Source data:
┄┄┄┄┄┄┄┄┄┄

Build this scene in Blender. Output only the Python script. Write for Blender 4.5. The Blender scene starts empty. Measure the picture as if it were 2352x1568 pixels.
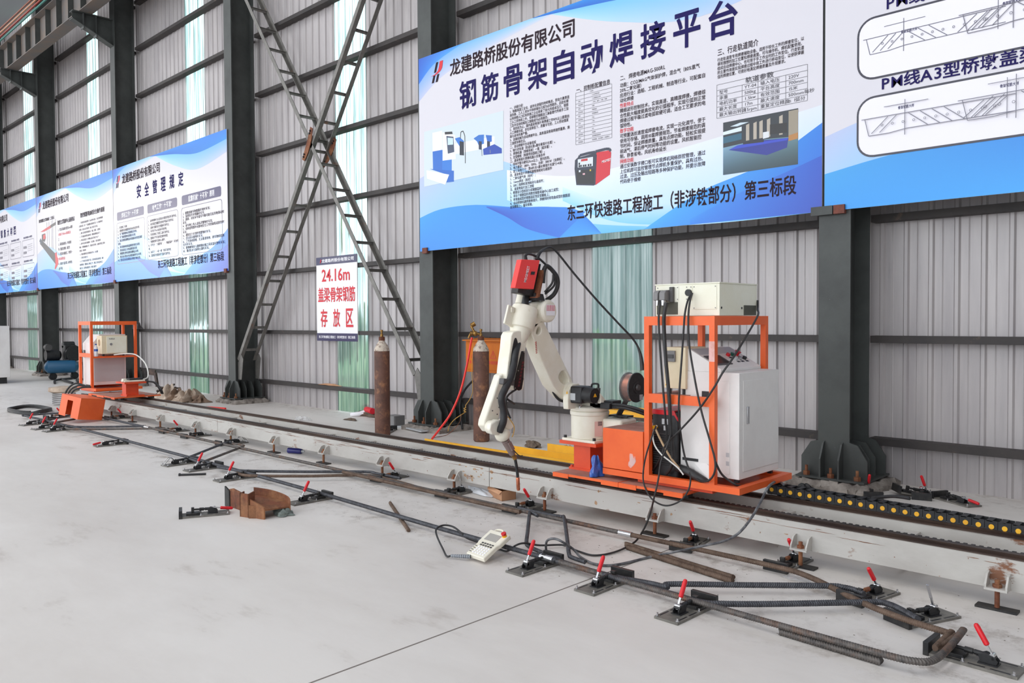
import bpy, bmesh, math, random
from mathutils import Vector, Matrix
SC = bpy.context.scene
COL = SC.collection
PI = math.pi
# ---------------------------------------------------------------- camera
cam = bpy.data.cameras.new('camera'); camo = bpy.data.objects.new('camera', cam); COL.objects.link(camo)
def cam_axes(yaw, p, r):
    cy, sy = math.cos(yaw), math.sin(yaw)
    fw = Vector((-sy*math.cos(p), cy*math.cos(p), -math.sin(p))); rt = Vector((cy, sy, 0)); up = rt.cross(fw)
    return rt*math.cos(r)+up*math.sin(r), up*math.cos(r)-rt*math.sin(r), fw
_a, _b, _c = cam_axes(math.radians(44.2204), math.radians(1.4851), math.radians(-.2948))
camo.matrix_world = Matrix(((_a.x, _b.x, -_c.x, 0), (_a.y, _b.y, -_c.y, 0), (_a.z, _b.z, -_c.z, 1.57), (0, 0, 0, 1)))
cam.sensor_width = 36; cam.lens = 1850/2352*36; cam.clip_end = 400
SC.camera = camo
# ---------------------------------------------------------------- sky, daylight, exposure
wd = bpy.data.worlds.new('sky'); SC.world = wd; wd.use_nodes = True
wd.node_tree.nodes['Background'].inputs[0].default_value = (.86, .93, 1, 1)
wd.node_tree.nodes['Background'].inputs[1].default_value = 2.6
def area(name, loc, sx, sy, power, rot=(0, 0, 0), col=(1, 1, 1), spread=180):
    l = bpy.data.lights.new(name, 'AREA'); l.shape = 'RECTANGLE'; l.size = sx; l.size_y = sy; l.energy = power; l.color = col
    l.spread = math.radians(spread)
    o = bpy.data.objects.new(name, l); COL.objects.link(o); o.location = loc; o.rotation_euler = rot
    return o
for i, x in enumerate((-38, -30, -22, -14, -6, 2)):          # translucent roof lights of the hall
    area('skylight_lamp', (x, -5, 11.3), 1.6, 19, 470, col=(.97, .98, 1))
area('door_daylight', (-16, -16.5, 6.2), 40, 5, 640, (math.radians(90), 0, 0), (1, .98, .96))   # open long side of the hall
area('gable_daylight', (-59.5, -10.5, 7.6), 9, 6.5, 1500, (math.radians(90), 0, math.radians(-90)), (1, .97, .92))  # bright gable opening at the far end
SC.view_settings.view_transform = 'Standard'; SC.view_settings.look = 'None'
SC.view_settings.exposure = 0; SC.view_settings.gamma = 1
# ---------------------------------------------------------------- helpers
def lin(v): v /= 255; return v/12.92 if v <= .04045 else ((v+.055)/1.055)**2.4
def C(rgb): return (lin(rgb[0]), lin(rgb[1]), lin(rgb[2]), 1)
def mat(n, rgb, r=.5, me=0, n2=None, sc=4, lo=.4, hi=.65, bump=0, bsc=80, spec=.5, st=(1, 1, 1), n3=None, sc3=1, lo3=.45, hi3=.7, det=6):
    m = bpy.data.materials.new(n); m.use_nodes = True; t = m.node_tree; p = t.nodes['Principled BSDF']
    p.inputs['Base Color'].default_value = C(rgb); p.inputs['Roughness'].default_value = r; p.inputs['Metallic'].default_value = me
    p.inputs['Specular IOR Level'].default_value = spec
    tc = t.nodes.new('ShaderNodeTexCoord'); mp = t.nodes.new('ShaderNodeMapping'); mp.inputs['Scale'].default_value = st
    t.links.new(tc.outputs['Object'], mp.inputs[0])
    prev = None
    for c2, s, l, h in ((n2, sc, lo, hi), (n3, sc3, lo3, hi3)):
        if not c2: continue
        no = t.nodes.new('ShaderNodeTexNoise'); no.inputs['Scale'].default_value = s; no.inputs['Detail'].default_value = det
        no.inputs['Roughness'].default_value = .65
        t.links.new(mp.outputs[0], no.inputs['Vector'])
        mr = t.nodes.new('ShaderNodeMapRange'); mr.inputs[1].default_value = l; mr.inputs[2].default_value = h
        t.links.new(no.outputs[0], mr.inputs[0])
        mx = t.nodes.new('ShaderNodeMix'); mx.data_type = 'RGBA'
        t.links.new(mr.outputs[0], mx.inputs[0]); mx.inputs[7].default_value = C(c2)
        if prev: t.links.new(prev, mx.inputs[6])
        else: mx.inputs[6].default_value = C(rgb)
        prev = mx.outputs[2]
    if prev: t.links.new(prev, p.inputs['Base Color'])
    if bump:
        no = t.nodes.new('ShaderNodeTexNoise'); no.inputs['Scale'].default_value = bsc; no.inputs['Detail'].default_value = 4
        t.links.new(mp.outputs[0], no.inputs['Vector'])
        b = t.nodes.new('ShaderNodeBump'); b.inputs['Strength'].default_value = bump; b.inputs['Distance'].default_value = .01
        t.links.new(no.outputs[0], b.inputs['Height']); t.links.new(b.outputs[0], p.inputs['Normal'])
    return m
def setp(m, **k):
    p = m.node_tree.nodes['Principled BSDF']
    for a, v in k.items(): p.inputs[a.replace('_', ' ')].default_value = v
    return m
def glyph_raw(s, off, _c={}):
    k = (s, off)
    if k not in _c:
        cu = bpy.data.curves.new('t', 'FONT'); cu.body = s; cu.size = 1; cu.offset = off; cu.resolution_u = 2
        ob = bpy.data.objects.new('t', cu); COL.objects.link(ob); bpy.context.view_layer.update()
        me = bpy.data.meshes.new_from_object(ob.evaluated_get(bpy.context.evaluated_depsgraph_get()))
        _c[k] = ([(v.co.x, v.co.y) for v in me.vertices], [tuple(p.vertices) for p in me.polygons], sum(p.area for p in me.polygons))
        bpy.data.objects.remove(ob); bpy.data.curves.remove(cu); bpy.data.meshes.remove(me)
    return _c[k]
def glyph_char(ch, off, _c={}):
    # letters are thickened as far as their outlines stay clean
    if (ch, off) not in _c:
        a = glyph_raw(ch, 0); best = a
        for o in (off*.4, off*.7, off):
            if o <= 0 or o > .016: break
            g = glyph_raw(ch, o)
            if len(g[0]) != len(a[0]) or g[2] < best[2]*1.02: break
            best = g
        _c[ch, off] = best
    return _c[ch, off]
def glyph_mesh(s, off):
    if s.isascii(): g = glyph_raw(s, min(off, .012)); return g[0], g[1]
    V, F, x = [], [], 0
    for ch in s:
        if ch == ' ': x += .3; continue
        g = glyph_char(ch, off); n = len(V); asc = ord(ch) < 0x2000
        V += [(a+x, b) for a, b in g[0]]; F += [tuple(i+n for i in f) for f in g[1]]
        x += (max([a for a, b in g[0]] or [.3])+.06) if asc else 1
    return V, F
def spline(pts, sub=6, closed=False):
    P = [Vector(p) for p in pts]; n = len(P)
    if n < 3 and not closed: return P
    out = []
    for i in range(n if closed else n-1):
        if closed: a, b, c, d = P[i-1], P[i], P[(i+1) % n], P[(i+2) % n]
        else: a, b, c, d = P[max(i-1, 0)], P[i], P[i+1], P[min(i+2, n-1)]
        for j in range(sub):
            t = j/sub
            out.append(.5*((2*b)+(c-a)*t+(2*a-5*b+4*c-d)*t*t+(3*b-a-3*c+d)*t**3))
    if not closed: out.append(P[-1])
    return out
def ortho(d):
    d = d.normalized(); u = d.cross(Vector((0, 0, 1)))
    if u.length < 1e-3: u = d.cross(Vector((0, 1, 0)))
    u.normalize(); return u, d.cross(u)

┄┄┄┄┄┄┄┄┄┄

To be done:
Repeat the material above in full and exactly, omitting the pictures.

Result of the exercise:
Build this scene in Blender. Output only the Python script. Write for Blender 4.5. The Blender scene starts empty. Measure the picture as if it were 2352x1568 pixels.
import bpy, bmesh, math, random
from mathutils import Vector, Matrix
SC = bpy.context.scene
COL = SC.collection
PI = math.pi
# ---------------------------------------------------------------- camera
cam = bpy.data.cameras.new('camera'); camo = bpy.data.objects.new('camera', cam); COL.objects.link(camo)
def cam_axes(yaw, p, r):
    cy, sy = math.cos(yaw), math.sin(yaw)
    fw = Vector((-sy*math.cos(p), cy*math.cos(p), -math.sin(p))); rt = Vector((cy, sy, 0)); up = rt.cross(fw)
    return rt*math.cos(r)+up*math.sin(r), up*math.cos(r)-rt*math.sin(r), fw
_a, _b, _c = cam_axes(math.radians(44.2204), math.radians(1.4851), math.radians(-.2948))
camo.matrix_world = Matrix(((_a.x, _b.x, -_c.x, 0), (_a.y, _b.y, -_c.y, 0), (_a.z, _b.z, -_c.z, 1.57), (0, 0, 0, 1)))
cam.sensor_width = 36; cam.lens = 1850/2352*36; cam.clip_end = 400
SC.camera = camo
# ---------------------------------------------------------------- sky, daylight, exposure
wd = bpy.data.worlds.new('sky'); SC.world = wd; wd.use_nodes = True
wd.node_tree.nodes['Background'].inputs[0].default_value = (.86, .93, 1, 1)
wd.node_tree.nodes['Background'].inputs[1].default_value = 2.6
def area(name, loc, sx, sy, power, rot=(0, 0, 0), col=(1, 1, 1), spread=180):
    l = bpy.data.lights.new(name, 'AREA'); l.shape = 'RECTANGLE'; l.size = sx; l.size_y = sy; l.energy = power; l.color = col
    l.spread = math.radians(spread)
    o = bpy.data.objects.new(name, l); COL.objects.link(o); o.location = loc; o.rotation_euler = rot
    return o
for i, x in enumerate((-38, -30, -22, -14, -6, 2)):          # translucent roof lights of the hall
    area('skylight_lamp', (x, -5, 11.3), 1.6, 19, 470, col=(.97, .98, 1))
area('door_daylight', (-16, -16.5, 6.2), 40, 5, 640, (math.radians(90), 0, 0), (1, .98, .96))   # open long side of the hall
area('gable_daylight', (-59.5, -10.5, 7.6), 9, 6.5, 1500, (math.radians(90), 0, math.radians(-90)), (1, .97, .92))  # bright gable opening at the far end
SC.view_settings.view_transform = 'Standard'; SC.view_settings.look = 'None'
SC.view_settings.exposure = 0; SC.view_settings.gamma = 1
# ---------------------------------------------------------------- helpers
def lin(v): v /= 255; return v/12.92 if v <= .04045 else ((v+.055)/1.055)**2.4
def C(rgb): return (lin(rgb[0]), lin(rgb[1]), lin(rgb[2]), 1)
def mat(n, rgb, r=.5, me=0, n2=None, sc=4, lo=.4, hi=.65, bump=0, bsc=80, spec=.5, st=(1, 1, 1), n3=None, sc3=1, lo3=.45, hi3=.7, det=6):
    m = bpy.data.materials.new(n); m.use_nodes = True; t = m.node_tree; p = t.nodes['Principled BSDF']
    p.inputs['Base Color'].default_value = C(rgb); p.inputs['Roughness'].default_value = r; p.inputs['Metallic'].default_value = me
    p.inputs['Specular IOR Level'].default_value = spec
    tc = t.nodes.new('ShaderNodeTexCoord'); mp = t.nodes.new('ShaderNodeMapping'); mp.inputs['Scale'].default_value = st
    t.links.new(tc.outputs['Object'], mp.inputs[0])
    prev = None
    for c2, s, l, h in ((n2, sc, lo, hi), (n3, sc3, lo3, hi3)):
        if not c2: continue
        no = t.nodes.new('ShaderNodeTexNoise'); no.inputs['Scale'].default_value = s; no.inputs['Detail'].default_value = det
        no.inputs['Roughness'].default_value = .65
        t.links.new(mp.outputs[0], no.inputs['Vector'])
        mr = t.nodes.new('ShaderNodeMapRange'); mr.inputs[1].default_value = l; mr.inputs[2].default_value = h
        t.links.new(no.outputs[0], mr.inputs[0])
        mx = t.nodes.new('ShaderNodeMix'); mx.data_type = 'RGBA'
        t.links.new(mr.outputs[0], mx.inputs[0]); mx.inputs[7].default_value = C(c2)
        if prev: t.links.new(prev, mx.inputs[6])
        else: mx.inputs[6].default_value = C(rgb)
        prev = mx.outputs[2]
    if prev: t.links.new(prev, p.inputs['Base Color'])
    if bump:
        no = t.nodes.new('ShaderNodeTexNoise'); no.inputs['Scale'].default_value = bsc; no.inputs['Detail'].default_value = 4
        t.links.new(mp.outputs[0], no.inputs['Vector'])
        b = t.nodes.new('ShaderNodeBump'); b.inputs['Strength'].default_value = bump; b.inputs['Distance'].default_value = .01
        t.links.new(no.outputs[0], b.inputs['Height']); t.links.new(b.outputs[0], p.inputs['Normal'])
    return m
def setp(m, **k):
    p = m.node_tree.nodes['Principled BSDF']
    for a, v in k.items(): p.inputs[a.replace('_', ' ')].default_value = v
    return m
def glyph_raw(s, off, _c={}):
    k = (s, off)
    if k not in _c:
        cu = bpy.data.curves.new('t', 'FONT'); cu.body = s; cu.size = 1; cu.offset = off; cu.resolution_u = 2
        ob = bpy.data.objects.new('t', cu); COL.objects.link(ob); bpy.context.view_layer.update()
        me = bpy.data.meshes.new_from_object(ob.evaluated_get(bpy.context.evaluated_depsgraph_get()))
        _c[k] = ([(v.co.x, v.co.y) for v in me.vertices], [tuple(p.vertices) for p in me.polygons], sum(p.area for p in me.polygons))
        bpy.data.objects.remove(ob); bpy.data.curves.remove(cu); bpy.data.meshes.remove(me)
    return _c[k]
def glyph_char(ch, off, _c={}):
    # letters are thickened as far as their outlines stay clean
    if (ch, off) not in _c:
        a = glyph_raw(ch, 0); best = a
        for o in (off*.4, off*.7, off):
            if o <= 0 or o > .016: break
            g = glyph_raw(ch, o)
            if len(g[0]) != len(a[0]) or g[2] < best[2]*1.02: break
            best = g
        _c[ch, off] = best
    return _c[ch, off]
def glyph_mesh(s, off):
    if s.isascii(): g = glyph_raw(s, min(off, .012)); return g[0], g[1]
    V, F, x = [], [], 0
    for ch in s:
        if ch == ' ': x += .3; continue
        g = glyph_char(ch, off); n = len(V); asc = ord(ch) < 0x2000
        V += [(a+x, b) for a, b in g[0]]; F += [tuple(i+n for i in f) for f in g[1]]
        x += (max([a for a, b in g[0]] or [.3])+.06) if asc else 1
    return V, F
def spline(pts, sub=6, closed=False):
    P = [Vector(p) for p in pts]; n = len(P)
    if n < 3 and not closed: return P
    out = []
    for i in range(n if closed else n-1):
        if closed: a, b, c, d = P[i-1], P[i], P[(i+1) % n], P[(i+2) % n]
        else: a, b, c, d = P[max(i-1, 0)], P[i], P[i+1], P[min(i+2, n-1)]
        for j in range(sub):
            t = j/sub
            out.append(.5*((2*b)+(c-a)*t+(2*a-5*b+4*c-d)*t*t+(3*b-a-3*c+d)*t**3))
    if not closed: out.append(P[-1])
    return out
def ortho(d):
    d = d.normalized(); u = d.cross(Vector((0, 0, 1)))
    if u.length < 1e-3: u = d.cross(Vector((0, 1, 0)))
    u.normalize(); return u, d.cross(u)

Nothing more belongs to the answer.